Last year’s Christmas was full of hope and trepidation.  No one on my side of the family was pregnant and my sister even gave us a gift for our future baby (we were matched with Baby Dude’s birthmom and waiting for him to be born and for her to make her final, difficult decision) and on Jay’s side of the family (we celebrated at Thanksgiving) my other sister-in-law was waiting to find out if they were pregnant (in case you’re curious–yes.  twin boys.).  I was very afraid that she’d get good news and we wouldn’t.
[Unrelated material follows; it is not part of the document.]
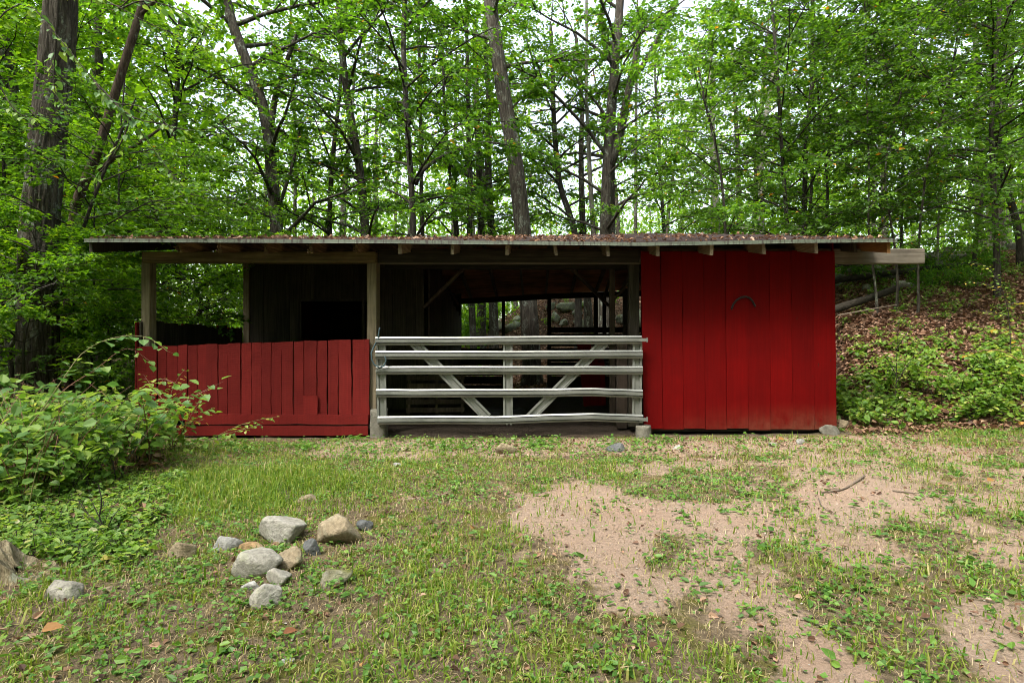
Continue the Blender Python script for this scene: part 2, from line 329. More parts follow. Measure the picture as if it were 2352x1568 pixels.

And this year, here we are.  A family of three.  Lucky, blessed parents who have been given the awesome privilege of watching this little dude grow up.  I could finally share my own stories about sleep deprivation and feeding issues and diaper troubles with all of  my siblings and friends, instead of listening and nodding to their stories and secretly wishing i had their “problems.”  And nothing, not 30+ hours of driving, not my favorite Salvadoran restaurant being inexplicably closed, not even a hearty round of the stomach flu that caught at least 6 of my family members (including Baby Dude–from both ends), could make this Christmas anything but just lovely.  I also had a chance to visit two other college friends who had also had their own infertility struggles and meet their beautiful babies.  And my memories of years past only serve to make this year sweeter and also serve to remind me of other friends and blog-world acquaintances who are still searching for their path to parenthood.  I will never forget how rough the road of infertility can be–especially around the holidays–but being on the other side certainly helps to dull the edges of those sharp, painful memories and the forward momentum of a fast-growing child has pulled me out of the mire still left of the soles of my soul’s boots.